Título: Desigualdade cai no país, mas avança no Nordeste
Autor: Almeida, Cássia e Lins, Letícia
Fonte: O Globo, 15/09/2007, Economia, p. 39

RETRATOS DO BRASIL/PNAD-2006: Causa da baixa redução no Brasil é alta generalizada de todas as faixas de rendimento.

Concentração da renda aumentou na região, mesmo considerando programas de transferência como o Bolsa Família.

RIO e RECIFE. A desigualdade no mercado de trabalho brasileiro vem diminuindo desde 1997, mas voltou a cair pouco em 2006, conforme mostrou a Pesquisa Nacional por Amostra de Domicílios (Pnad), divulgada ontem pelo IBGE. O Índice de Gini, medida que indica o quanto é concentrada a renda numa sociedade, baixou de 0,543 para 0,540 (quanto mais próximo de zero, melhor é a distribuição de renda). A explicação para essa pequena baixa está na alta generalizada de todas as faixas de rendimento. Subiram os ganhos dos mais ricos e dos mais pobres. Os últimos, um pouco mais.

Porém, no Nordeste, ao contrário do Brasil, a desigualdade avançou bem. O Índice de Gini da renda do trabalho subiu de 0,557 para 0,565. Até na renda domiciliar, que inclui as transferências de programas como o Bolsa Família, a concentração aumentou: o Gini subiu de 0,534 para 0,539. O mesmo fenômeno foi verificado na região Norte, mas com menos força: de 0,490 para 0,495.

Nem a alta de 12,1% nos rendimentos dos trabalhadores nordestinos, bem acima dos 7,2% da média brasileira, impediu esse movimento. Lá, na região mais pobre do país, a última faixa de rendimento (1% mais ricos) teve um ganho de renda de 19,5%, enquanto entre os 10% mais pobres, a alta se limitou a 9,5%.

- No Nordeste, o problema de qualificação de mão-de-obra é mais crítico. O crescimento do emprego também foi mais forte no Nordeste, batendo na questão da educação. Lá o prêmio para a educação é mais alto. Os salários mais altos que estavam achatados vão voltar a subir, aumentando a desigualdade. Mas é preciso analisar melhor esses números - disse Sonia Rocha, economista do Instituto de Estudos de Trabalho e Sociedade (Iets).

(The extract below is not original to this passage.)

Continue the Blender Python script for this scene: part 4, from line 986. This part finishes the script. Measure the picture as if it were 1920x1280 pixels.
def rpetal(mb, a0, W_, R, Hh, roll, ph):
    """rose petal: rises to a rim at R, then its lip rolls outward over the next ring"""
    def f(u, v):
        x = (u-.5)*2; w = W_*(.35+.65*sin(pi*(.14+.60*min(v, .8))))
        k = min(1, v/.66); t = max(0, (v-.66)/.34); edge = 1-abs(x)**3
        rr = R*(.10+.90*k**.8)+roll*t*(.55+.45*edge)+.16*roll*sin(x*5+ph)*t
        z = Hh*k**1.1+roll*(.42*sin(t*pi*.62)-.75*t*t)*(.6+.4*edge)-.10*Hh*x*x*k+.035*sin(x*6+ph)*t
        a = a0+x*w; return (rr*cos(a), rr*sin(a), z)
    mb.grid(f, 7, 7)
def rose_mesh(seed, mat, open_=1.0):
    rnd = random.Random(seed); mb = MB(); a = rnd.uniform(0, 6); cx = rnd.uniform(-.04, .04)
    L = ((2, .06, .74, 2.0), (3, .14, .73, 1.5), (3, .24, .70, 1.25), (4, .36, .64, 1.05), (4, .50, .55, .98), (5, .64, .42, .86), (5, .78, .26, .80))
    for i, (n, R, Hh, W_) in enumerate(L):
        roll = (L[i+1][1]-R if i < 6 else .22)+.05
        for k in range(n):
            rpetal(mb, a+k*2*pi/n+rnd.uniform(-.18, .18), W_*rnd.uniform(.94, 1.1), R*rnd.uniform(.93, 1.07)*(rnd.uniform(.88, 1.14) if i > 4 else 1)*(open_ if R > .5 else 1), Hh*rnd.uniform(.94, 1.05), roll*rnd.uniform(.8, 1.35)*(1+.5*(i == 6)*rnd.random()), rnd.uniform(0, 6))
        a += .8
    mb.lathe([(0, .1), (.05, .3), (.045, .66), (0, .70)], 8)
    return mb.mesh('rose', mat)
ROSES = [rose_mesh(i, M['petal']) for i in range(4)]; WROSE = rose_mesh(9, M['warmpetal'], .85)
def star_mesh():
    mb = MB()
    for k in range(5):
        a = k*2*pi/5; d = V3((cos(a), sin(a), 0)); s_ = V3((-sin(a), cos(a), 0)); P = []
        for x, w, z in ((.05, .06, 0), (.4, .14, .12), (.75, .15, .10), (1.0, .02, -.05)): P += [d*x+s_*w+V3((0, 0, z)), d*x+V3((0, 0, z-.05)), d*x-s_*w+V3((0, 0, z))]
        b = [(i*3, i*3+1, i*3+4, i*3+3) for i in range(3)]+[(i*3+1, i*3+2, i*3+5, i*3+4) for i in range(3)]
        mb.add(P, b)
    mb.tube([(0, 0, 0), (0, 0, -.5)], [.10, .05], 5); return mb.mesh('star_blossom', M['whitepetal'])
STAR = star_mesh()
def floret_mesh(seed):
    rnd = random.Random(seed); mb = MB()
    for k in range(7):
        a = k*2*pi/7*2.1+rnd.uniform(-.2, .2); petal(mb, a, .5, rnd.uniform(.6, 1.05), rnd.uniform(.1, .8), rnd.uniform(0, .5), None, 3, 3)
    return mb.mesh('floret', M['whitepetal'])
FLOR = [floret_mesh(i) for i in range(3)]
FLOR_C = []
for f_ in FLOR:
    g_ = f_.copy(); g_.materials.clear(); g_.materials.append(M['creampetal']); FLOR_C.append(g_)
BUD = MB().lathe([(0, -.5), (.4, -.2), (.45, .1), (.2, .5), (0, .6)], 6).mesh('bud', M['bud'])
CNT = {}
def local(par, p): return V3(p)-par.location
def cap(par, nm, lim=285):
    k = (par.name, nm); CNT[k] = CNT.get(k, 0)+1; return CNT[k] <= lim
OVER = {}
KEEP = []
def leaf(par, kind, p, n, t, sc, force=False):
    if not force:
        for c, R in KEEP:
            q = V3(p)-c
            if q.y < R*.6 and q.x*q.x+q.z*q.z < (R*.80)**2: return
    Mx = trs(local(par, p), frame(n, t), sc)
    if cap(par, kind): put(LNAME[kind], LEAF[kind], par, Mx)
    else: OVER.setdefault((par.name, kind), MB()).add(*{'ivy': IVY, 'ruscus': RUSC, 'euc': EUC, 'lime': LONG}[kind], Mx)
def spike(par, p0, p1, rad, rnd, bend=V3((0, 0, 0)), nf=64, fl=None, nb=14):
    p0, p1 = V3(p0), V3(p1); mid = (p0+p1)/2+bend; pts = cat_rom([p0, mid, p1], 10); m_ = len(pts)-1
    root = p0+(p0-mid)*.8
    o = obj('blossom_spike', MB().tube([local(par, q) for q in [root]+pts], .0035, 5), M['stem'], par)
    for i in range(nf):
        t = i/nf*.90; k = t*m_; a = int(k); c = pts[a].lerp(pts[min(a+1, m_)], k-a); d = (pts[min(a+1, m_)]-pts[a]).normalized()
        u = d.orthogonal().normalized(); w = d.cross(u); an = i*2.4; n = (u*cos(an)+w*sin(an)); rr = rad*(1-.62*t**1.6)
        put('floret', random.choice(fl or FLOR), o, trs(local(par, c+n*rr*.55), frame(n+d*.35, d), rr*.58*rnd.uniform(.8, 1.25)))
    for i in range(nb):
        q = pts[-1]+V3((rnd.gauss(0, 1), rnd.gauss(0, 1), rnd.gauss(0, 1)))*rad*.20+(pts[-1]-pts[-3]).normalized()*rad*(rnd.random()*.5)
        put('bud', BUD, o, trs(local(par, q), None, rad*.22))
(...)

No município de Ipojuca, esse quadro de concentração de renda é claro. A 57 quilômetros de Recife, com o maior complexo industrial portuário do Nordeste, Ipojuca tem uma economia cinco vezes superior à da capital e oito vezes maior do que a média estadual. Porém, ostenta o segundo pior Índice de Desenvolvimento Humano (IDH). Ou seja, segundo o economista Sérgio Buarque, de Recife, "o município com o maior PIB per capita do estado tem renda tão baixa que compromete seu IDH". O problema citado pela economista Sonia Rocha encontra eco na cidade. Os moradores de Ipojuca têm baixo índice de escolaridade e não têm qualificação para trabalhar em indústrias tão sofisticadas como as que estão chegando, entre elas refinaria, pólo têxtil e estaleiro. É o caso de Gerôncio Costa. Ele mora em um barraco de pedaços velhos de madeira à margem da BR-101, e está sem emprego há mais de dois anos. Passou a viver de biscate. Montou uma tendinha na frente do seu barraco, onde vende jenipapo, limão do mato, macaíba, dendê e bananas.

- Não tenho terra. Tudo isso tiro do mato, mas a renda é pouca. Varia entre R$200 e R$300 por mês, dependendo do movimento - conta Costa que mora num barraco sem água ou esgoto.

Aquecimento econômico por trás da desigualdade

Na avaliação de Renato Bauman, economista da Comissão Econômica para América Latina e Caribe (Cepal), o índice de Gini teve queda sem precedentes históricos. E, no último ano, caiu com uma economia mais aquecida.

- Houve ajustes no salário mínimo, postos de trabalho de menor nível ajudaram. E três quartos dessa melhora estão associados a empregos formais e ainda a programas assistencialistas como Bolsa Família - disse Bauman, frisando que a desigualdade ainda está num nível alto - Descemos do pódio, mas há muito o que fazer.

Sergei Soares, economista do Instituto de Pesquisa Econômica Aplicada (Ipea), ficou decepcionado com a queda pequena, mas disse "que pior seria se tivesse subido":

- O cenário de aquecimento esbarrou na escassez de mão-de-obra qualificada no Nordeste.

Para ele, é preciso aumentar a cobertura da Previdência Social, reajustar os benefícios do Bolsa Família e manter uma política de reajuste do mínimo:

- E, mais importante, investir fortemente na educação.